◆ Your goal: Return the listing below exactly, with the pictures dropped.

◆ Source excerpt:

---------------

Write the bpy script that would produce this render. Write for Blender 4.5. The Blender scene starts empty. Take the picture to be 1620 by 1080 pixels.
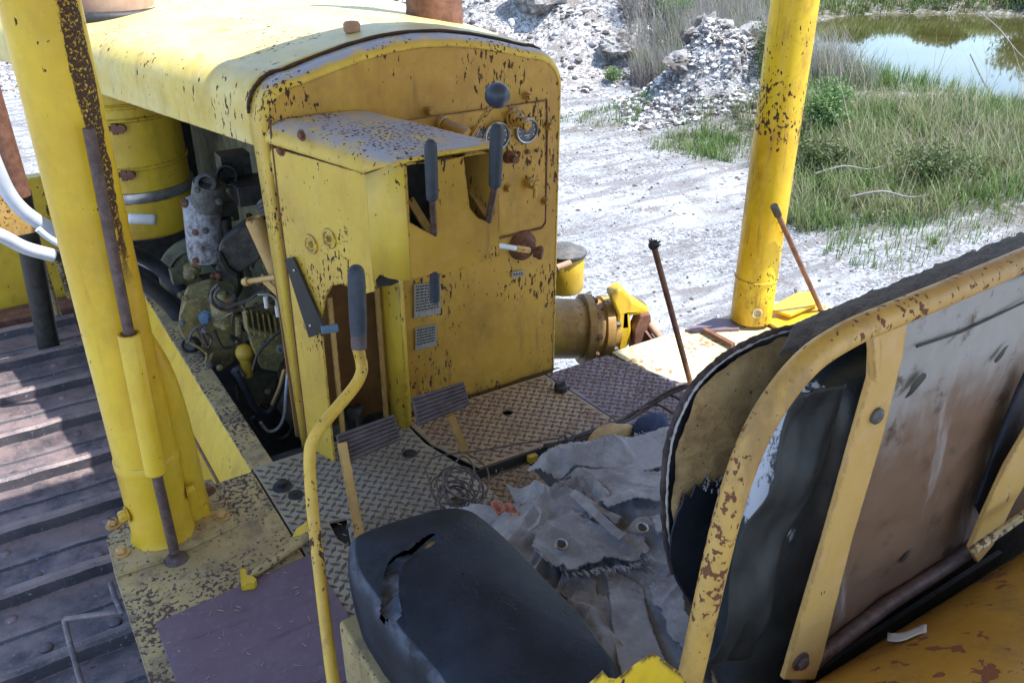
import bpy, bmesh, math, random
import numpy as np
from mathutils import Vector, Matrix, noise
from mathutils.geometry import tessellate_polygon
random.seed(7); np.random.seed(7)
R=math.radians
sc=bpy.context.scene
COL=sc.collection
# ------------------------------------------------------------------ camera
F=1384.0; TH=R(27.5); HD=R(32.06); CH=1.5
cam=bpy.data.cameras.new('camera'); camo=bpy.data.objects.new('camera',cam); COL.objects.link(camo)
camo.location=(0,0,CH); camo.rotation_euler=(R(90)-TH,0,-HD)
cam.sensor_width=36; cam.lens=36*F/1620; cam.clip_start=.02; cam.clip_end=2000
sc.camera=camo
def ray(px,py):
    u=(px-810)/F; v=(540-py)/F
    fw=math.cos(TH)+v*math.sin(TH); up=-math.sin(TH)+v*math.cos(TH)
    return Vector((fw*math.sin(HD)+u*math.cos(HD), fw*math.cos(HD)-u*math.sin(HD), up))
def at(px,py,x=None,y=None,z=None):
    """a measured spot of the photograph put on a real plane of the machine"""
    r=ray(px,py)
    if x is not None: t=x/r.x
    elif y is not None: t=y/r.y
    else: t=(z-CH)/r.z
    return Vector((0,0,CH))+r*t
def atp(px,py,p,n):
    r=ray(px,py); o=Vector((0,0,CH)); t=(Vector(p)-o).dot(n)/r.dot(n); return o+r*t
def mpp(p):
    """metres per photo pixel at a point"""
    d=(Vector(p)-Vector((0,0,CH))); f=Vector((math.cos(TH)*math.sin(HD),math.cos(TH)*math.cos(HD),-math.sin(TH)))
    return d.dot(f)/F
def V(*a): return Vector(a)
# ------------------------------------------------------------------ materials
class NT:
    def __init__(s,name):
        s.m=bpy.data.materials.new(name); s.m.use_nodes=True; s.t=s.m.node_tree; s.t.nodes.clear()
        s.out=s.n('ShaderNodeOutputMaterial'); s.b=s.n('ShaderNodeBsdfPrincipled'); s.l(s.b.outputs[0],s.out.inputs[0])
        s.pos=s.n('ShaderNodeNewGeometry')
    def n(s,t,**k):
        x=s.t.nodes.new(t)
        for a,b in k.items(): setattr(x,a,b)
        return x
    def l(s,a,b): s.t.links.new(a,b)
    def P(s,scale=(1,1,1),loc=(0,0,0),rot=(0,0,0)):
        m=s.n('ShaderNodeMapping'); m.inputs['Scale'].default_value=scale; m.inputs['Location'].default_value=loc; m.inputs['Rotation'].default_value=rot
        s.l(s.pos.outputs['Position'],m.inputs[0]); return m.outputs[0]
    def noise(s,scale,detail=4,rough=.6,vec=None,dist=0):
        x=s.n('ShaderNodeTexNoise'); x.inputs['Scale'].default_value=scale; x.inputs['Detail'].default_value=detail
        x.inputs['Roughness'].default_value=rough; x.inputs['Distortion'].default_value=dist
        s.l(vec if vec is not None else s.pos.outputs['Position'],x.inputs['Vector']); return x.outputs[0]
    def ramp(s,f,a,b,inv=False):
        x=s.n('ShaderNodeMapRange'); x.interpolation_type='SMOOTHSTEP'; x.inputs[1].default_value=a; x.inputs[2].default_value=b
        if inv: x.inputs[3].default_value=1; x.inputs[4].default_value=0
        s.l(f,x.inputs[0]); return x.outputs[0]
    def math(s,op,a,b=None,c=None):
        x=s.n('ShaderNodeMath',operation=op)
        for i,q in enumerate((a,b,c)):
            if q is None: continue
            if isinstance(q,(int,float)): x.inputs[i].default_value=q
            else: s.l(q,x.inputs[i])
        return x.outputs[0]
    def mix(s,f,a,b):
        x=s.n('ShaderNodeMix',data_type='RGBA')
        if isinstance(f,(int,float)): x.inputs[0].default_value=f
        else: s.l(f,x.inputs[0])
        for i,q in ((6,a),(7,b)):
            if isinstance(q,tuple): x.inputs[i].default_value=(*q[:3],1)
            else: s.l(q,x.inputs[i])
        return x.outputs[2]
    def up(s):
        x=s.n('ShaderNodeSeparateXYZ'); s.l(s.pos.outputs['Normal'],x.inputs[0]); return x.outputs[2]
    def xyz(s):
        x=s.n('ShaderNodeSeparateXYZ'); s.l(s.pos.outputs['Position'],x.inputs[0]); return x.outputs
    def fin(s,col,rough=.5,bump=None,bs=.3,bd=.002,metal=0,spec=None):
        if isinstance(col,tuple): s.b.inputs['Base Color'].default_value=(*col,1)
        else: s.l(col,s.b.inputs['Base Color'])
        if isinstance(rough,(int,float)): s.b.inputs['Roughness'].default_value=rough
        else: s.l(rough,s.b.inputs['Roughness'])
        if isinstance(metal,(int,float)): s.b.inputs['Metallic'].default_value=metal
        else: s.l(metal,s.b.inputs['Metallic'])
        if spec is not None: s.b.inputs['Specular IOR Level'].default_value=spec
        if bump is not None:
            x=s.n('ShaderNodeBump'); x.inputs['Strength'].default_value=bs; x.inputs['Distance'].default_value=bd
            s.l(bump,x.inputs['Height']); s.l(x.outputs[0],s.b.inputs['Normal'])
        return s.m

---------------

◆ Answer to the exercise:
Write the bpy script that would produce this render. Write for Blender 4.5. The Blender scene starts empty. Take the picture to be 1620 by 1080 pixels.
import bpy, bmesh, math, random
import numpy as np
from mathutils import Vector, Matrix, noise
from mathutils.geometry import tessellate_polygon
random.seed(7); np.random.seed(7)
R=math.radians
sc=bpy.context.scene
COL=sc.collection
# ------------------------------------------------------------------ camera
F=1384.0; TH=R(27.5); HD=R(32.06); CH=1.5
cam=bpy.data.cameras.new('camera'); camo=bpy.data.objects.new('camera',cam); COL.objects.link(camo)
camo.location=(0,0,CH); camo.rotation_euler=(R(90)-TH,0,-HD)
cam.sensor_width=36; cam.lens=36*F/1620; cam.clip_start=.02; cam.clip_end=2000
sc.camera=camo
def ray(px,py):
    u=(px-810)/F; v=(540-py)/F
    fw=math.cos(TH)+v*math.sin(TH); up=-math.sin(TH)+v*math.cos(TH)
    return Vector((fw*math.sin(HD)+u*math.cos(HD), fw*math.cos(HD)-u*math.sin(HD), up))
def at(px,py,x=None,y=None,z=None):
    """a measured spot of the photograph put on a real plane of the machine"""
    r=ray(px,py)
    if x is not None: t=x/r.x
    elif y is not None: t=y/r.y
    else: t=(z-CH)/r.z
    return Vector((0,0,CH))+r*t
def atp(px,py,p,n):
    r=ray(px,py); o=Vector((0,0,CH)); t=(Vector(p)-o).dot(n)/r.dot(n); return o+r*t
def mpp(p):
    """metres per photo pixel at a point"""
    d=(Vector(p)-Vector((0,0,CH))); f=Vector((math.cos(TH)*math.sin(HD),math.cos(TH)*math.cos(HD),-math.sin(TH)))
    return d.dot(f)/F
def V(*a): return Vector(a)
# ------------------------------------------------------------------ materials
class NT:
    def __init__(s,name):
        s.m=bpy.data.materials.new(name); s.m.use_nodes=True; s.t=s.m.node_tree; s.t.nodes.clear()
        s.out=s.n('ShaderNodeOutputMaterial'); s.b=s.n('ShaderNodeBsdfPrincipled'); s.l(s.b.outputs[0],s.out.inputs[0])
        s.pos=s.n('ShaderNodeNewGeometry')
    def n(s,t,**k):
        x=s.t.nodes.new(t)
        for a,b in k.items(): setattr(x,a,b)
        return x
    def l(s,a,b): s.t.links.new(a,b)
    def P(s,scale=(1,1,1),loc=(0,0,0),rot=(0,0,0)):
        m=s.n('ShaderNodeMapping'); m.inputs['Scale'].default_value=scale; m.inputs['Location'].default_value=loc; m.inputs['Rotation'].default_value=rot
        s.l(s.pos.outputs['Position'],m.inputs[0]); return m.outputs[0]
    def noise(s,scale,detail=4,rough=.6,vec=None,dist=0):
        x=s.n('ShaderNodeTexNoise'); x.inputs['Scale'].default_value=scale; x.inputs['Detail'].default_value=detail
        x.inputs['Roughness'].default_value=rough; x.inputs['Distortion'].default_value=dist
        s.l(vec if vec is not None else s.pos.outputs['Position'],x.inputs['Vector']); return x.outputs[0]
    def ramp(s,f,a,b,inv=False):
        x=s.n('ShaderNodeMapRange'); x.interpolation_type='SMOOTHSTEP'; x.inputs[1].default_value=a; x.inputs[2].default_value=b
        if inv: x.inputs[3].default_value=1; x.inputs[4].default_value=0
        s.l(f,x.inputs[0]); return x.outputs[0]
    def math(s,op,a,b=None,c=None):
        x=s.n('ShaderNodeMath',operation=op)
        for i,q in enumerate((a,b,c)):
            if q is None: continue
            if isinstance(q,(int,float)): x.inputs[i].default_value=q
            else: s.l(q,x.inputs[i])
        return x.outputs[0]
    def mix(s,f,a,b):
        x=s.n('ShaderNodeMix',data_type='RGBA')
        if isinstance(f,(int,float)): x.inputs[0].default_value=f
        else: s.l(f,x.inputs[0])
        for i,q in ((6,a),(7,b)):
            if isinstance(q,tuple): x.inputs[i].default_value=(*q[:3],1)
            else: s.l(q,x.inputs[i])
        return x.outputs[2]
    def up(s):
        x=s.n('ShaderNodeSeparateXYZ'); s.l(s.pos.outputs['Normal'],x.inputs[0]); return x.outputs[2]
    def xyz(s):
        x=s.n('ShaderNodeSeparateXYZ'); s.l(s.pos.outputs['Position'],x.inputs[0]); return x.outputs
    def fin(s,col,rough=.5,bump=None,bs=.3,bd=.002,metal=0,spec=None):
        if isinstance(col,tuple): s.b.inputs['Base Color'].default_value=(*col,1)
        else: s.l(col,s.b.inputs['Base Color'])
        if isinstance(rough,(int,float)): s.b.inputs['Roughness'].default_value=rough
        else: s.l(rough,s.b.inputs['Roughness'])
        if isinstance(metal,(int,float)): s.b.inputs['Metallic'].default_value=metal
        else: s.l(metal,s.b.inputs['Metallic'])
        if spec is not None: s.b.inputs['Specular IOR Level'].default_value=spec
        if bump is not None:
            x=s.n('ShaderNodeBump'); x.inputs['Strength'].default_value=bs; x.inputs['Distance'].default_value=bd
            s.l(bump,x.inputs['Height']); s.l(x.outputs[0],s.b.inputs['Normal'])
        return s.m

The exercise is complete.